Ipswich’s 10-1 defeat at the hands of Fulham was the catalyst for an unlikely love affair between London-based youngster Alan Benedick and the Suffolk side.

Alan, now 59, was taken as a Boxing Day treat by his QPR-supporting dad to watch his first football game and, by full-time, had become a dyed-in-the-wool Town fan.

“My dad had a tailor’s shop in Hammersmith, supported QPR and used to do all the tailoring and suits for the players and management at Loftus Road,” explains Alan.

“Fulham was quite close by, in the same borough, and that day I was asked if I wanted to go to a football match.

“I was a big football fan and even though I was only a kid, I was still aware that it was quite unusual to see a team shipping 10 goals in one game.”

Fulham raced into a 4-0 lead after 20 minutes, four-goal scorer Graham Leggat grabbing a hat-trick in that period, while there were also goals for future Blues boss Bobby Robson, and Alan Mullery.

“As the goals went in, I began thinking to myself, “this is ridiculous” and I felt really sorry for Ipswich. I took pity on them. That game started my love for the club.

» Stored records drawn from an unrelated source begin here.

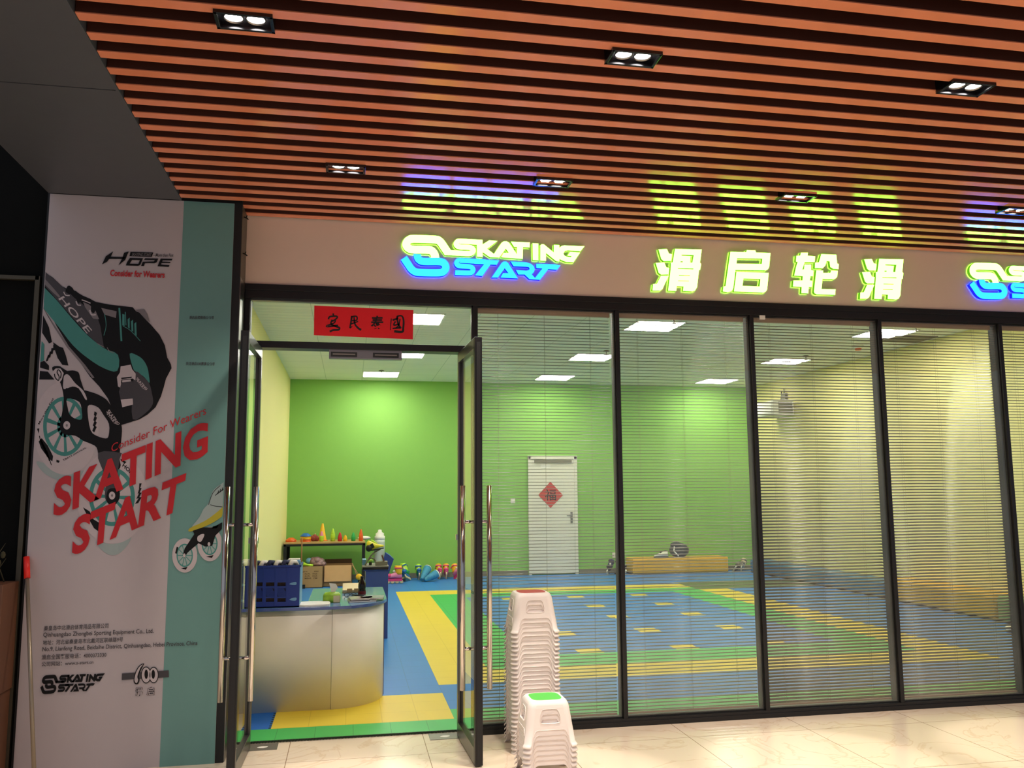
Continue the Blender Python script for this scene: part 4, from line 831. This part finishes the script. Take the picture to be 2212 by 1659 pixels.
# boxes under the shelf
def carton(x0, x1, y0, y1, h, lab, openflap=False):
    t = thing('cardboard_box', lab, 'box', ((x0+x1)/2, (y0+y1)/2, .012), 'cardboard boxes under the shelf')
    MB().box(x0, x1, y0, y0+.008, .012, h).box(x0, x1, y1-.008, y1, .012, h).box(x0, x0+.008, y0, y1, .012, h).box(x1-.008, x1, y0, y1, .012, h).box(x0, x1, y0, y1, .012, .02).build('walls', 'cardboard', t)
    if openflap:
        MB().box(x0+.02, x1-.02, y0-.012, y0-.004, h-.255, h, rot=Matrix.Rotation(-.18, 3, 'X'), piv=((x0+x1)/2, y0, h)).build('front_flap', 'flap', t)
        MB().box(x0+.01, x1-.01, y1-.004, y1+.002, h, h+.07).build('back_flap', 'cardboard_in', t)
        MB().box(x1, x1+.006, y0+.02, y1-.02, h-.22, h, rot=Matrix.Rotation(-.35, 3, 'Y'), piv=(x1, y0, h)).build('side_flap', 'cardboard', t)
    return t
c1 = carton(-.78, -.40, 8.66, 9.1, .345, 'closed looking cardboard box with dark printing, holding a stuffed bag')
m = MB()
for r_, (txt, a, b_) in enumerate((('QTY:        PRS', -.73, -.47), ('N.W.   KGS', -.68, -.49), ('G.W.   KGS', -.68, -.49), ('MEAS.  CM', -.68, -.49))): add_text(m, txt, [(a, .255-r_*.035), (b_, .255-r_*.035), (b_, .278-r_*.035), (a, .278-r_*.035)], lambda u, v, d: (u, 8.6585, v), .02)
m.build('printing', 'cardboard_in', c1)
carton(-.40, .06, 8.78, 9.2, .345, 'open cardboard box with its front flap hanging down', True)
t = thing('stuffed_bag', 'clear plastic bag of folded clothes stuffed in the printed box', 'bag', (-.58, 8.85, .30))
MB().ball((-.55, 8.86, .405), .085, .10, .075).ball((-.50, 8.84, .425), .07, .09, .06).ball((-.45, 8.85, .395), .075, .10, .07).ball((-.41, 8.84, .37), .055, .09, .045).ball((-.48, 8.80, .37), .09, .06, .04).build('bag', 'bag', t)
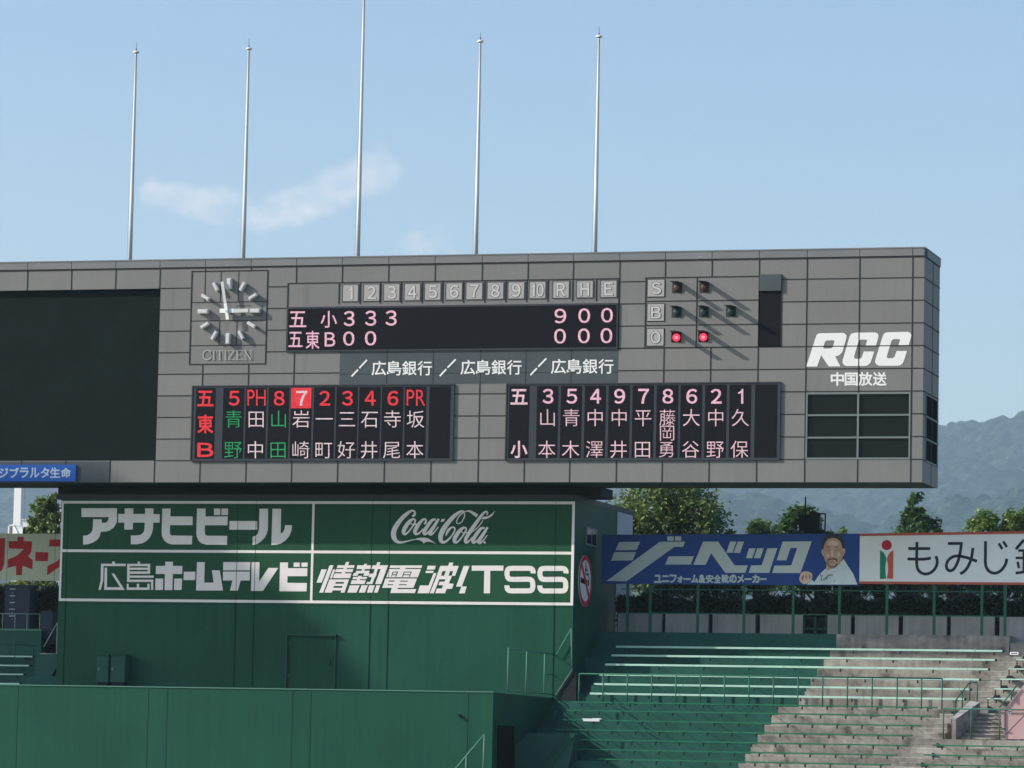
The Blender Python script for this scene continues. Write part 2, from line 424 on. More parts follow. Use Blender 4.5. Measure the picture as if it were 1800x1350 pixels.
# plain panels inside framed fields
jmb = mb; mb = MB()
a, b, c, d = OPEN['count']; mb.box(a, b, .0, .24, c, d, .55)
a, b, c, d = OPEN['clock']; mb.box(a, b, .0, .24, c, d, .5)
a, b, c, d = OPEN['line']; zdisp = W(796, 536.5).z; mb.box(a, b, .0, .24, zdisp, d, .52)
obj('field_panel', mb, PANEL, board)
# big video screen
a, b, c, d = OPEN['screen']
mb = MB(); mb.box(a, b, .2, .26, c, d)
n = 64
for k in range(1, n):
    z = c+(d-c)*k/n; mb.box(a, b, .19, .2, z-.018, z+.018)
obj('video_screen', mb, SCREEN, board)
# count of strikes, balls, outs
mb = jmb
a, b, c, d = OPEN['count']
z1, z2 = W(1234, 528.5).z, W(1234, 571).z; x1 = W(1224.5, 548).x
mb.box(a, b, -.012, 0, z1-JW, z1+JW); mb.box(a, b, -.012, 0, z2-JW, z2+JW); mb.box(x1-JW, x1+JW, -.014, 0, c, d)
a, b, c, d = OPEN['clock']
for x, y0, y1 in ((360.5, 478, 531), (388, 478, 531), (419, 478, 531), (385.5, 563.5, 607), (416, 563.5, 607)):
    xx = W(x, (y0+y1)/2).x; mb.box(xx-.014, xx+.014, -.010, 0, W(x, y1).z, W(x, y0).z)
for y in (531, 563.5, 607):
    z = W(400, y).z; mb.box(a, b, -.012, 0, z-.014, z+.014)
obj('joint_strip', mb, JOINT, board)
Z7 = lambda x, y: (1120+x/6.4286, 470+y/6.4286)
for ch, cx, cy in (('S', 215, 235), ('B', 212, 510), ('O', 207, 790)):
    px, py = Z7(cx, cy)
    r = RC(px-14.5, py-14.8, px+14.5, py+14.8)
    m = MB(); m.box(r[0], r[1], -.03, 0, r[2], r[3]); tl = obj('count_tile', m, TILE, board)
    m = MB(); e = .025
    m.box(r[0]-e, r[0], -.02, 0, r[2]-e, r[3]+e); m.box(r[1], r[1]+e, -.02, 0, r[2]-e, r[3]+e); m.box(r[0], r[1], -.018, 0, r[2]-e, r[2]); m.box(r[0], r[1], -.018, 0, r[3], r[3]+e)
    obj('tile_frame', m, JOINT, tl)
    m = MB(); text_px(m, FW_[ch], px-9.5, py-11.1, px+9.5, py+11.1, -.034, bold=.03); obj('letter_outline', m, SLATE, tl)
    m = MB(); text_px(m, FW_[ch], px-8.6, py-10.5, px+8.6, py+10.5, -.05, bold=.012); obj('letter', m, SILVER, tl)
def lamp(cx, cy, lens_m, core=None):
    px, py = Z7(cx, cy)
    r = RC(px-8.6, py-8.8, px+8.6, py+8.8)
    m = MB(); e = .03
    m.box(r[0], r[1], -.02, .0, r[2], r[3])
    lp = obj('count_lamp', m, BLACK if core else DARKBOX, board)
    m = MB(); xc, zc = (r[0]+r[1])/2+.01, (r[2]+r[3])/2-.015
    prof = [(.155, 0), (.15, .03), (.12, .06), (.07, .08), (.02, .085)]
    n = 20; vs = [(xc+q*math.cos(2*math.pi*i/n), -.022-h, zc+q*math.sin(2*math.pi*i/n)) for q, h in prof for i in range(n)]
    fs = [(j*n+i, j*n+(i+1) % n, (j+1)*n+(i+1) % n, (j+1)*n+i) for j in range(4) for i in range(n)]+[tuple(4*n+i for i in range(n))]
    m.add(vs, fs); obj('lens', m, lens_m, lp, smooth=True)
    if core:
        m = MB(); m.add([(xc+.07*math.cos(2*math.pi*i/n)+.02, -.112, zc+.07*math.sin(2*math.pi*i/n)-.01) for i in range(n)], [tuple(range(n))]); obj('bulb', m, core, lp)
    m = MB(); m.hexa([(r[0]+.05, 0, r[3]-.01), (r[1]-.0, 0, r[3]-.01), (r[1]-.0, 0, r[3]+.01), (r[0]+.05, 0, r[3]+.01)],
                     [(r[0]+.09, -.72, r[3]-.04), (r[1]-.04, -.72, r[3]-.04), (r[1]-.04, -.72, r[3]-.02), (r[0]+.09, -.72, r[3]-.02)])
    obj('visor', m, BLKM, lp)
DARKBOX = mat('lamp housing', (.05, .05, .05), .6)
for cx, cy, lm, core in ((452, 231, LAMP_A, None), (759, 228, LAMP_A, None), (446, 508, LAMP_G, None), (753, 505, LAMP_G, None), (1060, 500, LAMP_G, None), (442, 789, LAMP_R, LAMP_C), (747, 785, LAMP_R, LAMP_C)):
    lamp(cx, cy, lm, core)
a, b, c, d = OPEN['dark']
zs_ = W(1354, 511.5).z
m = MB(); m.box(a+.02, b, -.09, .24, zs_, d); obj('relay_box_top', m, SLATE_L, board)
m = MB(); m.box(a+.02, b-.02, -.012, .24, c+.03, zs_-.002); m.box(a+.02, b, -.03, .24, c, c+.03); obj('relay_box', m, BLACK, board)
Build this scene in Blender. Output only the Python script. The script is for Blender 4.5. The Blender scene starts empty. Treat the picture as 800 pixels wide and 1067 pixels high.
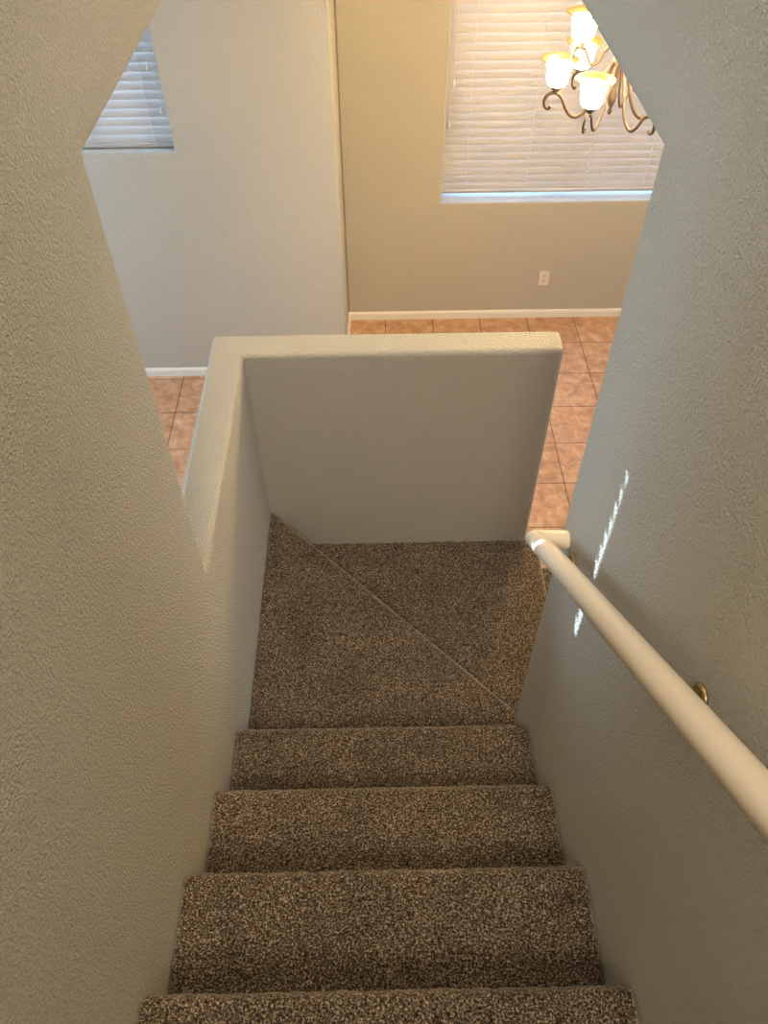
import bpy, bmesh, math, random
from mathutils import Vector, Matrix, noise
random.seed(4)
C = bpy.context.scene.collection
PI = math.pi

# ---------------------------------------------------------------- camera
def make_camera():
    a, b, c = math.radians(48.783), math.radians(0.557), math.radians(-0.5125)
    fw = Vector((math.sin(b)*math.cos(a), math.cos(b)*math.cos(a), -math.sin(a)))
    rt = Vector((math.cos(b), -math.sin(b), 0))
    up = rt.cross(fw)
    r2 = rt*math.cos(c) + up*math.sin(c)
    u2 = up*math.cos(c) - rt*math.sin(c)
    cam = bpy.data.cameras.new('camera')
    o = bpy.data.objects.new('camera', cam); C.objects.link(o)
    m = Matrix((r2, u2, -fw)).transposed().to_4x4()
    o.matrix_world = m
    cam.sensor_fit = 'VERTICAL'; cam.sensor_height = 24.0
    cam.lens = 24.0*814.14/1067.0
    cam.clip_start = 0.02
    bpy.context.scene.camera = o
make_camera()

# ---------------------------------------------------------------- world, lights, exposure
sc = bpy.context.scene
sc.view_settings.view_transform = 'Standard'
sc.view_settings.look = 'None'
sc.view_settings.gamma = 1.0
sc.view_settings.use_curve_mapping = False
sc.view_settings.exposure = 0.07
w = bpy.data.worlds.new('sky'); sc.world = w; w.use_nodes = True
bg = w.node_tree.nodes['Background']
bg.inputs[0].default_value = (0.33, 0.56, 1.0, 1); bg.inputs[1].default_value = 12.0

def lamp(name, kind, loc, power, col, direction=None, size=(1, 1), **kw):
    l = bpy.data.lights.new(name, kind); l.energy = power; l.color = col
    o = bpy.data.objects.new(name, l); C.objects.link(o); o.location = loc
    if direction is not None:
        o.rotation_euler = Vector(direction).to_track_quat('-Z', 'Y').to_euler()
    if kind == 'AREA':
        l.shape = 'RECTANGLE'; l.size, l.size_y = size
    for k, v in kw.items(): setattr(l, k, v)
    return o
SUN_DIR = Vector((0.70, -1.0, -0.09))
lamp('sun', 'SUN', (-3, 8, 2), 16, (0.72, 0.87, 1.0), SUN_DIR, angle=math.radians(0.12))
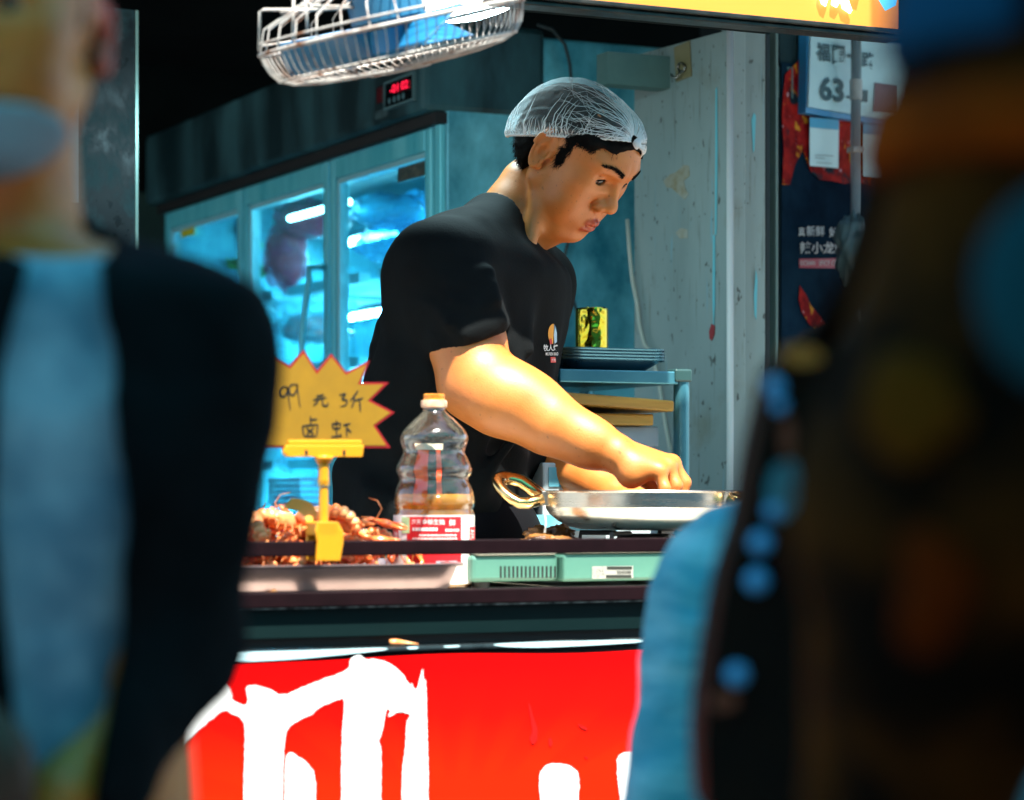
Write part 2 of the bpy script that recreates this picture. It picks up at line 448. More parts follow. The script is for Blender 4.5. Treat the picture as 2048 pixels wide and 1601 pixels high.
# stall roof: sheet with its front edge over the cook, stepped forward behind the light box
ROOF_Y = 2.86
rf = MB(); rf.prism([(-0.8, ROOF_Y), (1.46, ROOF_Y), (1.46, 3.0), (1.84, 3.0), (2.40, 4.02), (2.62, 4.35), (2.62, 6.6), (-0.8, 6.6)], lambda x, y: (x, y, 2.2), Vector((0, 0, 0.05)))
struct(rf.build('roof', dark_wall))
struct(Box('shade_fascia', (-0.8, ROOF_Y, 1.725), (1.455, ROOF_Y + 0.03, 2.198), dark_wall))  # unseen board, its lower edge set to hold the sun off the sleeve
struct(MB().bb((1.465, 3.012, 1.70), (1.86, 3.04, 2.198)).build('shade_fascia', dark_wall))
struct(Box('added_shade_roof', (1.96, 2.55, 2.45), (5.5, 7.0, 2.5), dark_wall))  # added above the view to keep sun off the right-hand walls
# ceiling lining and beam over the leaf door
p0 = onY(1205, 111, 3.80); p1 = onY(1535, 60, 3.80)
bm_ = MB(); bm_.bb((1.99, 3.76, 1.745), (2.36, 3.80, 1.80))
struct(bm_.build('beam', mat('grey green beam', (0.05, 0.13, 0.13), 0.6, col2=(0.08, 0.18, 0.17), scale=8)))
# tarpaulin added out of view: shades the customers and tints the fill teal
tm = bpy.data.materials.new('blue green tarpaulin'); tm.use_nodes = True
n_, l_ = tm.node_tree.nodes, tm.node_tree.links; n_.remove(n_['Principled BSDF'])
t1 = n_.new('ShaderNodeBsdfTranslucent'); t1.inputs[0].default_value = (0.03, 0.30, 0.36, 1)
t2 = n_.new('ShaderNodeBsdfDiffuse'); t2.inputs[0].default_value = (0.03, 0.25, 0.32, 1)
mx = n_.new('ShaderNodeMixShader'); mx.inputs[0].default_value = 0.6
l_.new(t2.outputs[0], mx.inputs[1]); l_.new(t1.outputs[0], mx.inputs[2]); l_.new(mx.outputs[0], n_['Material Output'].inputs[0])
tp = MB(); tp.grid(lambda u, v: (-4 + 8 * u, -0.8 + 2.4 * v, 2.75 + 0.05 * math.sin(u * 25) * math.sin(v * 9) - 0.12 * v), 60, 30)
trp = tp.build('shade_tarp', tm, smooth=True); tag(trp, 'blue green tarpaulin added unseen over the street to shade and tint the light', 'awning')
# unseen building added behind the viewer: blocks low sky, gives turquoise fill
fac = thing('light_block_building', (0, -5.4, 0), 'plain turquoise building added unseen behind the viewer to shape the light', 'building')
plaster = mat('turquoise facade paint', (0.025, 0.20, 0.26), 0.85, col2=(0.04, 0.26, 0.32), scale=2, bump=0.1)
Box('wall', (-9, -5.6, 0), (9, -5.2, 6.5), plaster, fac, bevel=0)
for i in range(6):
    w_ = Box('window', (-7.6 + i * 2.7, -5.21, 3.3), (-6.2 + i * 2.7, -5.15, 4.9), mat('dark window glass', (0.01, 0.015, 0.02), 0.1), fac, bevel=0.01)

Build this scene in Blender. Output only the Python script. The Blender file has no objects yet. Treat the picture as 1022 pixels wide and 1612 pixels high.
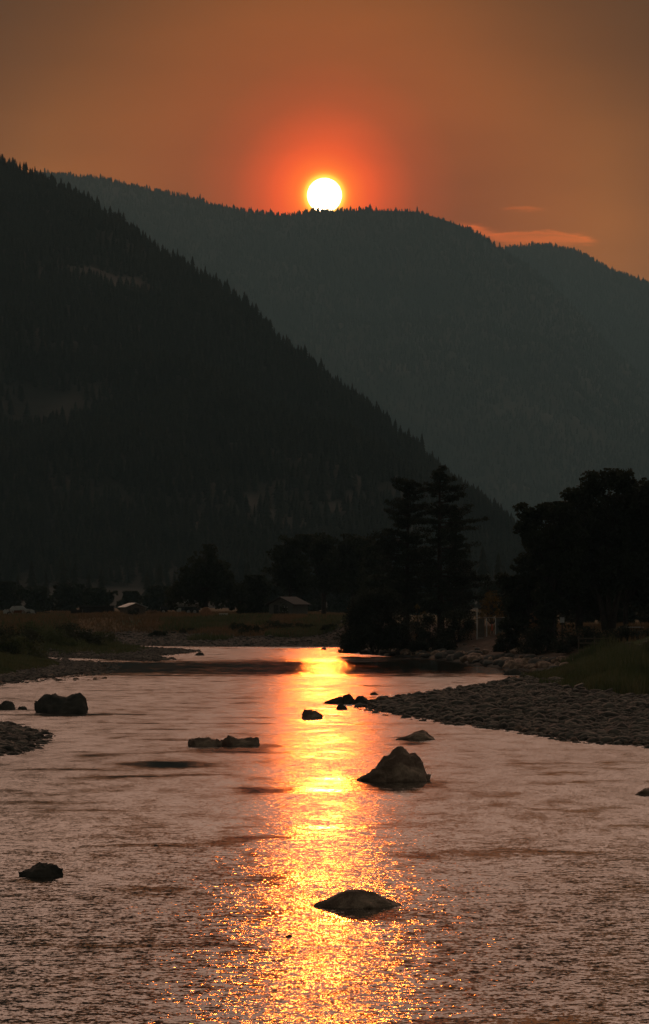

“I remember being passed down to the front at Craven Cottage and saw quite a few goals being scored, which wasn’t good, but I was hooked.

“As a kid I always went for the underdog and while my dad didn’t like it, that was it and my love for Ipswich has continued all my life. If you cut me open, I would bleed blue and white probably.”

Into his early teens, Alan went through a spell where he did not miss a game, home or away, despite being based in London.

He went on to write the first-ever ‘Suffolk Punch’ Ipswich Town fanzine and after the Fulham game, saw things get better under Sir Bobby Robson.

“I always say you can change your house, your car, your wife, but you never change your football team,” jokes Alan.